At this stage of my working life it’s time to acknowledge that I am not a particularly socially observant person. If I had recognised this earlier perhaps I should have used it to answer the interview question: “Tell me about your weaknesses”. Since I have
always worked in the creative aspects of the digital IT marketing space, the struggle for women’s equality and Gay rights pretty much passed me by. From my first job out of university as a rookie IT consultant with Arthur Andersen (now Accenture) powerful women were just part of my working life. I appreciate or resent women in the workplace as much as I do a man whether they are straight or Gay and, honestly, I can rarely tell the difference.
For example, Gretchen if your reading this I’m still pissed off with you when three weeks out of college you made me stay up all night at that Chicago training centre trying to spot the mistake in my brilliant COBOL computer code when it was a simple spelling error (I was using ‘centre’ the English way rather than the American one) that prevented that code from compiling. You should have told me! As for understanding prejudice against homosexuals, it just never occurred to me to think this was a big issue until I worked on two corporate magazines called TEMPUS and Managing Today in 1990s. Outside the Islington flat of the brilliant Gay contracted editor there was a colourful striped flag hanging which to my shame for the first six months I thought was that of Jamaica, until I asked him about its significance. In short, I work in markets which are always judging outputs and performance and accepting of equality, new ideas and change. So am I. (There you go; this was the answer I should have given to the “What are your strengths?” interview question).
With this in mind, the first thing to say about the impact of the millennials on modern working life is that you don’t have to be socially observant to notice them. Their workplace behaviour is jarring to the ordered mind. It’s interesting to me that if you research the effect of millennials on the workplace one of the things that seems to come up in their favour is that they are ‘sharers’ and want to be ‘included early on in projects’ by being ‘engaged’. In my experience this is most definitely true.
The millennials I’ve worked with in a variety of organisations want to be engaged but on their terms. They want to be themselves and be respected for who they are without having to give too much up in terms of conforming to what might be conventional office norms. I run digital strategy workshops and have a gentle policy of sterilising the workshop environment of clothes, phones and bags that may interfere with people movement if participants have to get up to do some white boarding. At one recent workshop a millennial brought in a huge tub of smelly soup and a baguette (with the accompanying baggage of utensils and paper bags) from Pret. He fully intended to munch his lunch as I kicked things off. When questioned about this he simply stated that this was “just what he did” and that "he was hungry.” This is the first characteristic in a nutshell that strikes you about millennials: the ‘I need to be me and I need to be satisfied’ thingy.

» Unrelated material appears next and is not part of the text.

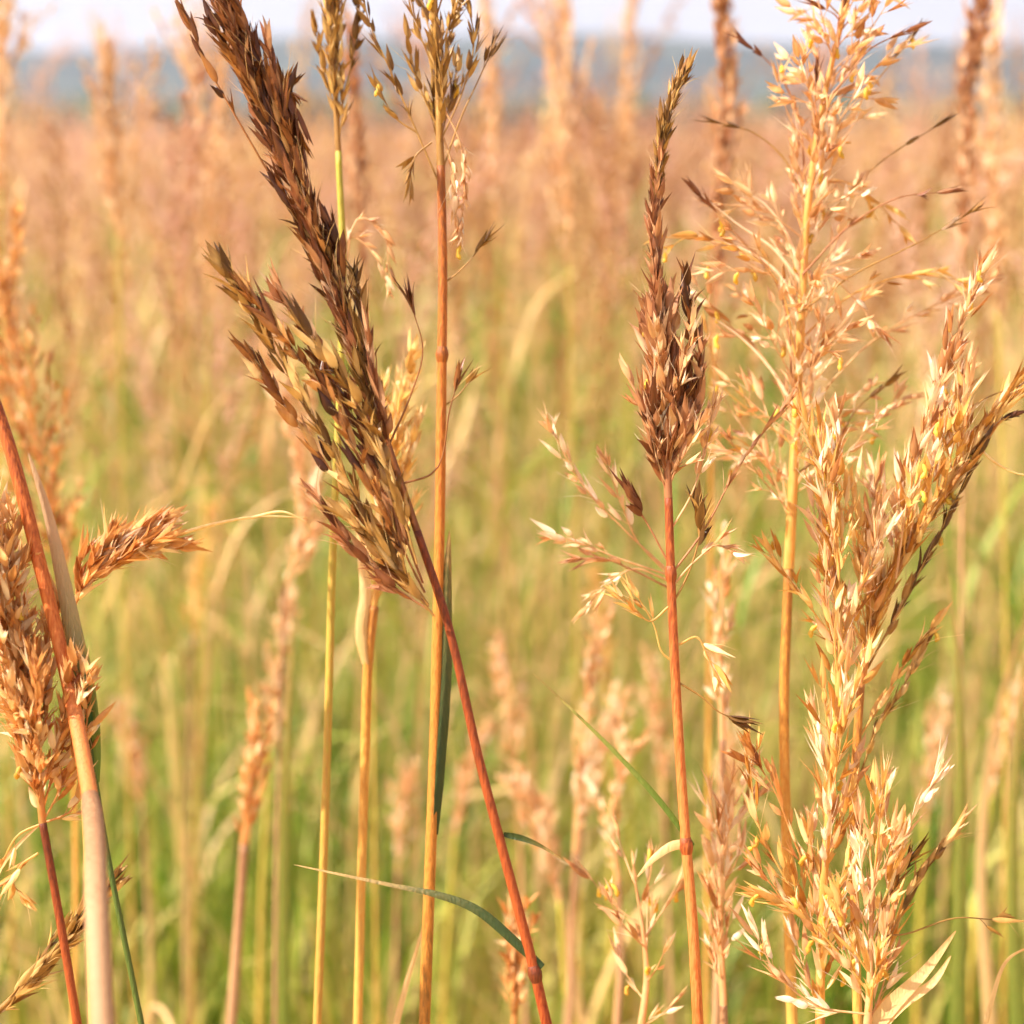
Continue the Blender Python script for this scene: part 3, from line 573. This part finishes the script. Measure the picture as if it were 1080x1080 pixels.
# ------------------------------------------------------------------ ground, hills, haze
def ground_mat(name, stops, sc, bump=.3):
    m, nt, N, L = nodes(name); tc = N('ShaderNodeTexCoord'); nz = N('ShaderNodeTexNoise'); nz.inputs['Scale'].default_value = sc; nz.inputs['Detail'].default_value = 8
    L(tc.outputs['Object'], nz.inputs['Vector']); rp = ramp(N, stops); L(nz.outputs[0], rp.inputs[0]); b = N('ShaderNodeBsdfPrincipled'); L(rp.outputs[0], b.inputs['Base Color']); b.inputs['Roughness'].default_value = .9; b.inputs['Specular IOR Level'].default_value = .1
    bp = N('ShaderNodeBump'); bp.inputs['Strength'].default_value = bump; L(nz.outputs[0], bp.inputs['Height']); L(bp.outputs[0], b.inputs['Normal'])
    o = N('ShaderNodeOutputMaterial'); L(b.outputs[0], o.inputs[0]); return m
def grid(name, X, Y, Z, mat):
    ny, nx = Z.shape; mb = MB(); V = np.stack([X, Y, Z], -1).reshape(-1, 3)
    i = np.arange(ny-1)[:, None]*nx+np.arange(nx-1)[None, :]; F = np.stack([i, i+1, i+nx+1, i+nx], -1).reshape(-1, 4)
    mb.add(V, F, .5, .5); return mb.build(name, mat)
gx = np.sign(np.linspace(-1,1,61))*np.abs(np.linspace(-1,1,61))**3*3200; gy = np.concatenate([np.linspace(-400,-2,8), np.linspace(-1,1,41)**1*0+np.linspace(0,1,41)**3*3300])
X, Y = np.meshgrid(gx, gy); g = grid('ground', X, Y, np.zeros_like(X), ground_mat('meadow soil and litter', [(.3, lin(120,112,50)), (.5, lin(176,146,84)), (.7, lin(206,160,100))], 3)); tag(g, kind='structure')
hx = np.linspace(-2400, 2400, 241); hy = np.linspace(1500, 2700, 61); X, Y = np.meshgrid(hx, hy)
prof = np.sin(np.clip((Y-1500)/1200, 0, 1)*math.pi)**.8
Z = prof*(101 + 7*np.sin(X/420+1.2) + 5*np.sin(X/170+2)+ 3*np.sin(X/61)) ; Z += prof*NR.uniform(-2.5, 2.5, Z.shape) - 1
h = grid('hills', X, Y, Z, ground_mat('wooded hillside', [(.35, lin(44,48,44)), (.55, lin(64,68,58)), (.7, lin(92,94,74))], .02)); tag(h, kind='structure')
# a dark line of woods at the foot of the hills
wd = MB()
for i in range(420):
    x = NR.uniform(-520, 520); y = NR.uniform(700, 800); r = NR.uniform(5, 10)
    th = np.linspace(0, 2*math.pi, 9)[:-1]; V = []
    for zz, k in ((0,.7), (.35,1), (.7,.8), (1,.25)):
        for t in th: V.append((x+math.cos(t)*r*k*NR.uniform(.8,1.2), y+math.sin(t)*r*k*NR.uniform(.8,1.2), zz*r*1.7*NR.uniform(.9,1.1)))
    F = [(a*8+j, a*8+(j+1)%8, a*8+8+(j+1)%8, a*8+8+j) for a in range(3) for j in range(8)] + [(24,25,26,27),(24,27,28,31),(28,29,30,31)]
    wd.add(V, F, .5, .5)
tag(wd.build('distant_wood', ground_mat('distant foliage', [(.35, lin(46,58,40)), (.65, lin(84,94,60))], .15)), 'dark green line of woods at the foot of the hills', 'wood', kind='stuff')

def box(name, x0, x1, y0, y1, z0, z1, mat):
    V = [(x,y,z) for x in (x0,x1) for y in (y0,y1) for z in (z0,z1)]; F = [(0,1,3,2),(4,6,7,5),(0,4,5,1),(2,3,7,6),(0,2,6,4),(1,5,7,3)]
    mb = MB(); mb.add(V, F, .5, .5); o = mb.build(name, mat); 
    for p in o.data.polygons: p.use_smooth = False
    return o
hm, nt, N, L = nodes('summer haze'); pv = N('ShaderNodeVolumePrincipled'); pv.inputs['Color'].default_value = (.76,.84,1,1); pv.inputs['Density'].default_value = 2.0e-4; pv.inputs['Anisotropy'].default_value = .2
o = N('ShaderNodeOutputMaterial'); L(pv.outputs[0], o.inputs['Volume'])
tag(box('haze', -3300, 3300, -500, 3400, -3, 190, hm), 'thin pale blue haze lying over the field and the hills', 'haze', kind='stuff')

# ------------------------------------------------------------------ light and camera
SUN_EL, SUN_AZ = RAD(48), RAD(-105)      # azimuth measured from +Y towards +X: the sun stands to the left and a little behind
w = bpy.data.worlds.new('World'); SC.world = w; w.use_nodes = True; nt = w.node_tree; nt.nodes.clear()
sky = nt.nodes.new('ShaderNodeTexSky'); sky.sky_type = 'NISHITA'; sky.sun_disc = False; sky.sun_elevation = SUN_EL; sky.sun_rotation = SUN_AZ; sky.dust_density = 4; sky.air_density = 1.0; sky.ozone_density = 1
bg = nt.nodes.new('ShaderNodeBackground'); bg.inputs[1].default_value = .12; wo = nt.nodes.new('ShaderNodeOutputWorld')
# thin bright cloud veil, broken by noise, thickest towards the horizon
tcw = nt.nodes.new('ShaderNodeTexCoord'); sx = nt.nodes.new('ShaderNodeSeparateXYZ'); nt.links.new(tcw.outputs['Generated'], sx.inputs[0])
mpw = nt.nodes.new('ShaderNodeMapping'); mpw.inputs['Scale'].default_value = (3, 3, 14); nt.links.new(tcw.outputs['Generated'], mpw.inputs[0])
nzw = nt.nodes.new('ShaderNodeTexNoise'); nzw.inputs['Scale'].default_value = 1; nzw.inputs['Detail'].default_value = 6; nt.links.new(mpw.outputs[0], nzw.inputs['Vector'])
mrw = nt.nodes.new('ShaderNodeMapRange'); mrw.inputs['From Min'].default_value = 0; mrw.inputs['From Max'].default_value = .55; mrw.inputs['To Min'].default_value = .62; mrw.inputs['To Max'].default_value = 0; nt.links.new(sx.outputs['Z'], mrw.inputs['Value'])
adw = nt.nodes.new('ShaderNodeMath'); adw.operation = 'MULTIPLY_ADD'; adw.use_clamp = True; adw.inputs[1].default_value = .6; nt.links.new(nzw.outputs[0], adw.inputs[0]); nt.links.new(mrw.outputs[0], adw.inputs[2])
mxw = nt.nodes.new('ShaderNodeMixRGB'); nt.links.new(adw.outputs[0], mxw.inputs[0]); nt.links.new(sky.outputs[0], mxw.inputs[1]); mxw.inputs[2].default_value = (3.75, 3.45, 3.65, 1)
nt.links.new(mxw.outputs[0], bg.inputs[0]); nt.links.new(bg.outputs[0], wo.inputs[0])
sl = bpy.data.lights.new('sun', 'SUN'); sl.energy = 4.6; sl.angle = RAD(.5); sl.color = (1, .945, .86)
so = bpy.data.objects.new('sun', sl); COL.objects.link(so)
dirv = Vector((math.sin(SUN_AZ)*math.cos(SUN_EL), math.cos(SUN_AZ)*math.cos(SUN_EL), math.sin(SUN_EL)))
so.rotation_euler = dirv.to_track_quat('Z', 'Y').to_euler(); so.location = dirv*50

cd = bpy.data.cameras.new('camera'); co = bpy.data.objects.new('camera', cd); COL.objects.link(co)
co.location = CAM; co.rotation_euler = (math.pi/2-PITCH, 0, 0)
cd.sensor_width = 36; cd.lens = 60; cd.clip_start = .02; cd.clip_end = 8000
cd.dof.use_dof = True; cd.dof.focus_distance = FOCUS; cd.dof.aperture_fstop = 6.2; cd.dof.aperture_blades = 7
SC.camera = co
SC.view_settings.view_transform = 'Standard'; SC.view_settings.look = 'None'; SC.view_settings.gamma = 1; SC.view_settings.exposure = 1.22
SC.cycles.max_bounces = 6; SC.cycles.diffuse_bounces = 4; SC.cycles.use_adaptive_sampling = True; SC.cycles.adaptive_threshold = .03; SC.cycles.transmission_bounces = 4; SC.cycles.transparent_max_bounces = 4; SC.cycles.volume_bounces = 0
SC.cycles.use_denoising = True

If you have read this far, then you are likely not a millennial as in my experience most millennials have trouble reading anything of value over 500 words. That’s why all blog based start-ups with them in mind have snippets of information rather than articles of informative substance. The creators of millennial content know their audience since they also increasingly note how long it takes to read a written piece (almost always less than a minute). In fact, a recent press report stated that university professors in the UK say that millennial students can’t cope with reading a book cover to cover.
At his point as a non-millennial you will expect me to mention the amount of time that millennials spend with their face in a screen. Since I’m a digital warrior, it would be hypocritical if this bothered me except with millennials it seems to have the consequential effect that it can hamper real life human communications in a commercial environment. Particularly if there is a chance of them being rejected in some way. Perhaps today’s businesses need to follow the lead of US and UK universities where I’m told it is now common to have ‘safe zones’ where people are neither rejected nor challenged.

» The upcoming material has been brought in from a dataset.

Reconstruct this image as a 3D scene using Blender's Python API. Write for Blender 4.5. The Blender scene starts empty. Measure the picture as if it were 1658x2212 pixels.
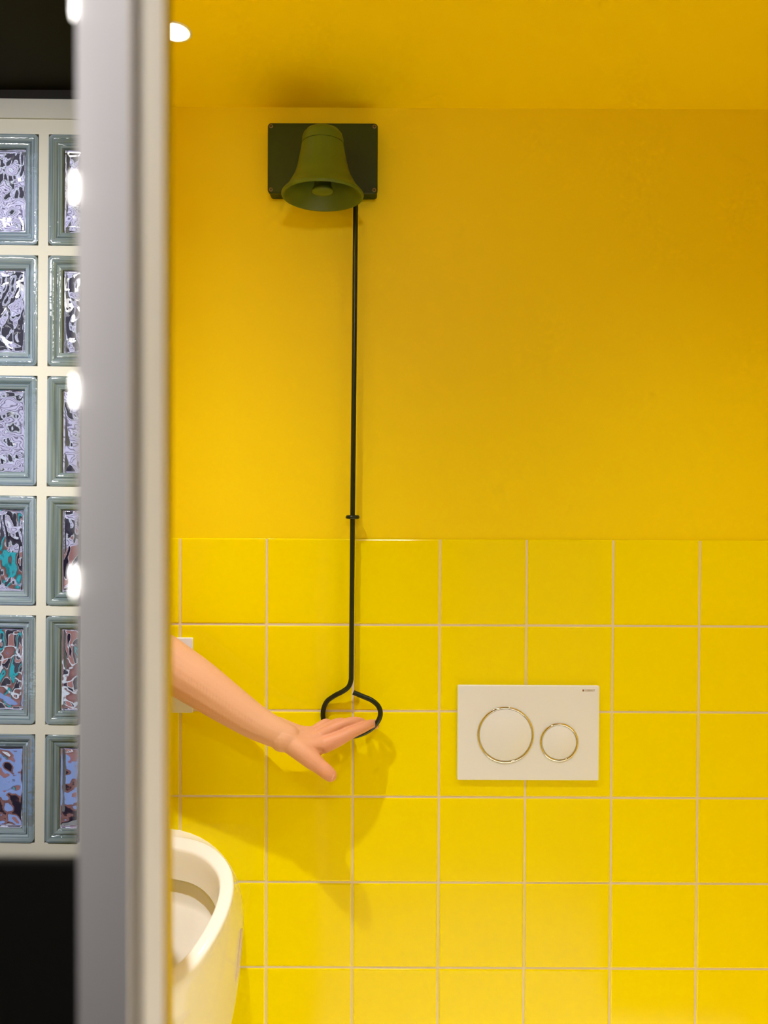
import bpy, bmesh, math, random
from mathutils import Vector, Matrix, noise
random.seed(4)
scene = bpy.context.scene
COL = scene.collection
PI = math.pi

# ------------------------------------------------------------------ camera
F_PX, W_PX, H_PX = 1700.0, 1658.0, 2212.0
D_WALL = 1.371                       # camera to the tiled wall (metres); wall face is y = 0
CAM = Vector((0.0, -D_WALL, 1.40))
pitch, roll = math.radians(0.9), math.radians(0.25)
FW = Vector((0, math.cos(pitch), -math.sin(pitch)))
R0 = Vector((1, 0, 0)); U0 = Vector((0, math.sin(pitch), math.cos(pitch)))
RT = R0 * math.cos(roll) + U0 * math.sin(roll)
UP = U0 * math.cos(roll) - R0 * math.sin(roll)
cd = bpy.data.cameras.new('camera')
cam = bpy.data.objects.new('camera', cd); COL.objects.link(cam)
m = Matrix((RT, UP, -FW)).transposed().to_4x4(); m.translation = CAM
cam.matrix_world = m
cd.sensor_fit = 'VERTICAL'; cd.sensor_height = 36.0
cd.lens = 36.0 * F_PX / H_PX
cd.clip_start = 0.02; cd.clip_end = 60
cd.dof.use_dof = True; cd.dof.focus_distance = 1.335
cd.dof.aperture_fstop = cd.lens / 17.0
scene.camera = cam

# ------------------------------------------------------------------ world, lights, exposure
wd = bpy.data.worlds.new('overcast'); scene.world = wd; wd.use_nodes = True
wd.node_tree.nodes['Background'].inputs[0].default_value = (0.82, 0.88, 1.0, 1)
wd.node_tree.nodes['Background'].inputs[1].default_value = 1.7
scene.view_settings.view_transform = 'Standard'
scene.view_settings.look = 'None'
scene.view_settings.exposure = 0.0
scene.view_settings.gamma = 1.0
scene.view_settings.use_curve_mapping = False
scene.cycles.max_bounces = 14; scene.cycles.diffuse_bounces = 8
scene.cycles.transmission_bounces = 10; scene.cycles.glossy_bounces = 6
scene.cycles.caustics_reflective = False; scene.cycles.caustics_refractive = False
scene.cycles.sample_clamp_indirect = 4.0
scene.cycles.use_denoising = True
MAIN_W, SIDE_W, RIGHT_FILL_W = 288.0, 2.2, 37.0   # recessed lamps of the yellow room, the right one added as fill
CORR_W = 6.6                          # lamp on the corridor ceiling
BACK_W = 1.0                       # unseen fill added to bounce off the pale wall behind the viewer
FRONT_W = 6.0                         # unseen fill added above the viewer to brighten the frame strip
WIN_W = 4.7                           # unseen fill added to brighten the mortar round the glass blocks
BOUNCE_W = 11.5                          # unseen fill added to bounce light up off the room floor

def area_lamp(name, loc, target, size, size_y, watt, colour):
    ld = bpy.data.lights.new(name, 'AREA'); ld.shape = 'RECTANGLE'
    ld.size = size; ld.size_y = size_y; ld.energy = watt; ld.color = colour
    o = bpy.data.objects.new(name, ld); COL.objects.link(o)
    o.location = loc
    o.rotation_euler = (Vector(target) - Vector(loc)).to_track_quat('-Z', 'Y').to_euler()
    return o
area_lamp('corridor_light', (-0.62, -0.95, 2.06), (-0.30, -0.82, 1.2), 0.35, 0.35, CORR_W, (1.0, 0.97, 0.95))
area_lamp('floor_bounce_fill', (0.30, -0.70, 2.06), (0.30, -0.76, 0.0), 0.5, 0.12, BOUNCE_W, (1.0, 0.99, 0.97)).data.spread = math.radians(50)
area_lamp('back_wall_fill', (0.55, -1.30, 2.06), (0.55, -2.2, 0.8), 0.8, 0.15, BACK_W, (1.0, 0.99, 0.97)).data.spread = math.radians(130)
area_lamp('viewer_side_fill', (0.02, -1.47, 2.07), (-0.02, -0.80, 1.3), 0.16, 0.16, FRONT_W, (1.0, 0.98, 0.95))
area_lamp('window_side_fill', (-0.90, -0.95, 2.05), (-0.58, -0.06, 1.30), 0.3, 0.15, WIN_W, (1.0, 0.97, 0.93)).data.spread = math.radians(95)

# ------------------------------------------------------------------ helpers
def ray(px, py):
    return FW + RT * ((px - W_PX / 2) / F_PX) - UP * ((py - H_PX / 2) / F_PX)
def at(px, py, d):
    """point seen at pixel (px, py), d metres in front of the camera along y"""
    r = ray(px, py)
    return CAM + r * (d / r.y)
def on(px, py, t):
    """point seen at pixel, t millimetres proud of the wall"""
    return at(px, py, D_WALL - t / 1000.0)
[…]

More seriously, fear of even mild rejection has commercial consequences. I recently helped organise the Exhibition stand at a conference in the US where one of the devious plans I hatched to drive traffic to our stand was to hand out the superb leaflet that I devised promoting my clients ideas to the hundreds of people waiting to get through security and into the adjoining conference. Exhibition marketing 101, except getting millennial help with this was near impossible. The immortal words of one response to my request still rings in my ears: “They won’t be interested! They may throw them back at me!” Which of course begs the question; if you think this why did you bother getting on the plane and flying over with us to staff the exhibition stand in the first place? This was not an exercise in virtual reality!
Many of my peers describe millennials as self-centred, self-absorbed, self-obsessed. Is this right? As a self-confessed not very socially observant person what I do know other than thinking that generalising is very dangerous and that any one of these terms does it for me. Today’s UK millennials face increasing competition for jobs in the workplace from millennials in other countries and from innovative automation. There has never been a time when understanding where you fit in as an individual and can ADD VALUE is more important to making a commercial living. It may be as one of my colleagues said when assessing the historical value of millennials: “We’ll only find out their real value when we're hit by the next really big financial crisis or when the next war comes along.” On reflection, how a generation responds to crises has been the benchmark for evaluating their true value since the ‘Greatest Generation’ defeated fascism in WWII. The historical mark of that Generation in facing down an existential threat is assured and they didn’t even have the benefit of recording it all in Selfies! So watch this space. Hope lives eternal.